Ia mengatakan dari jumlah tersebut terdiri 48 peserta dari Kecamatan Denpasar Utara, 38 peserta Kecamatan Denpasar Barat, 38 peserta Kecamatan Denpasar Selatan dan 58 peserta dari Kecamatan Denpasar Timur.
"Dari lomba tersebut nantinya terdapat 32 pemenang dengan komposisi delapan `sekaa` di masing-masing kecamatan dan berhak mendapatkan uang pembinaan sebesar Rp10 juta. Kendati demikian, sekaa yang sudah pernah mendapatkan nominasi selama dua tahun berturut-turut akan tidak diikutsertakan dalam penilaian lomba," ucapnya.
Ia menjelaskan semua peserta lomba termasuk 32 pemenang lomba akan melakukan pawai dan rutenya telah ditentukan masing-masing desa dan kelurahan. Hal ini baik untuk menjaga keamanan terlebih lagi tahun ini merupakan tahun politik.
Ngurah Mataram mengatakan pelaksanaan pawai "Ogoh-ogoh" tersebut di masing-masing desa dan kelurahan sudah dilaksanakan sejak tahun 2014.
"Dinas Kebudayaan hanya melakukan penilaian terhadap "ogoh-ogoh` yang telah dibuat oleh masing-masing sekaa teruna," ujarnya.
Untuk syarat lomba, menurut Ngurah Mataram, Bahwa "Ogoh-ogoh" yang akan di seleksi yakni tidak menggunakan styrofoam atau gabus dan spons, harus dibuat dengan bahan ramah lingkungan seperti ulat-ulatan bambu, kayu, kertas, guungan, bedeg, rotan, atau penyalin.
Begitu juga bentuk dan tinggi "Ogoh-ogoh" minimal tiga meter dan maksimal 5,5 meter di atas permukaan tanah atau lantai. Begitu juga kawat jaring hanya boleh digunakan pada aksesoris "kamen" (berbentuk kain), saput, selendang, dan rambut. Dan karet sandal hanya boleh pada gelang, kamen. dan bandong.

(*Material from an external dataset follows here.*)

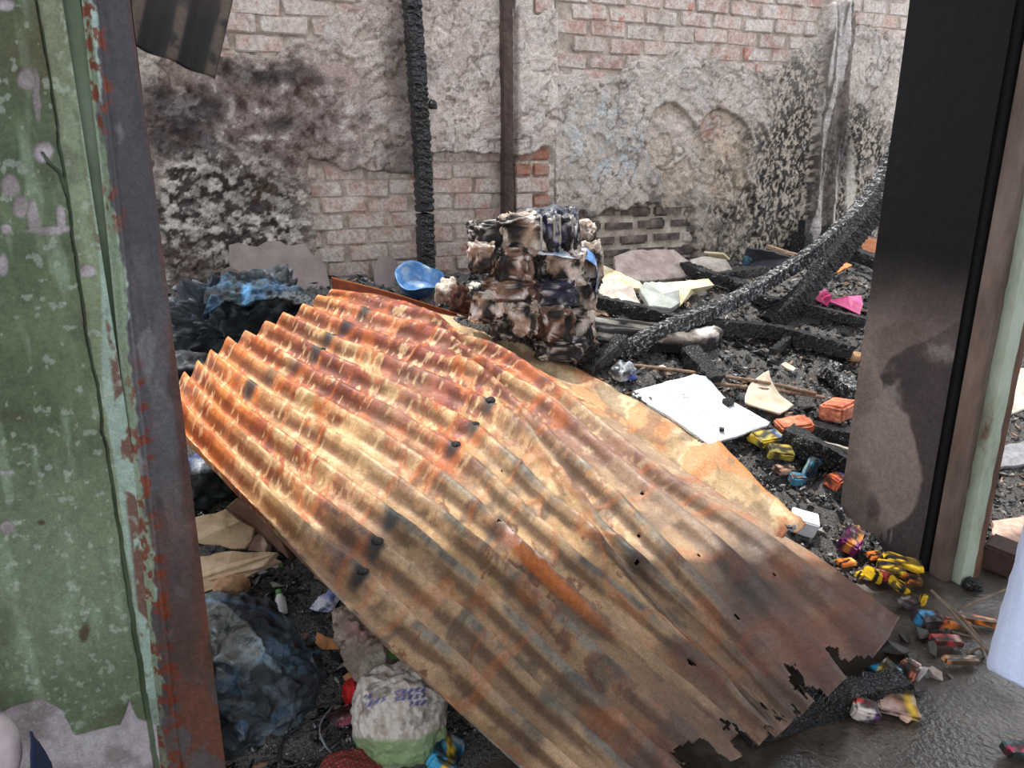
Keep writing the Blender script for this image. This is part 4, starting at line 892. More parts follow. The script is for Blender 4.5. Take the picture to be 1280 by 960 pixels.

"Kenapa tidak boleh menggunakan styrofoam karena di situ ketika mengayam bambu ada sifat gotong-royong. Selain juga kita kembali menjaga budaya Bali, dan `ogoh-ogoh` ini menjadi ajang pergaulan dan tukar pikiran tentang rancang bangun membuat teknik boneka raksasa itu," katanya.
Dikatakan, tidak hanya teknik rancang bangun (desain), tetapi juga filosofi agama Hindu yang menjadi dasar dalam pembuatan "Ogoh-ogoh" tersebut.
"Pemerintah Kota Denpasar sangat komitmen terhadap ekonomi kreatif berwawasan budaya. Karena itu pemkot memberikan bantuan sebesar Rp3,5 juta semua warga masyarakat untuk pengembangan ekonomi kreatif, salah satunya pembuatan `Ogoh-ogoh`," katanya Ngurah Mataram. (WDY)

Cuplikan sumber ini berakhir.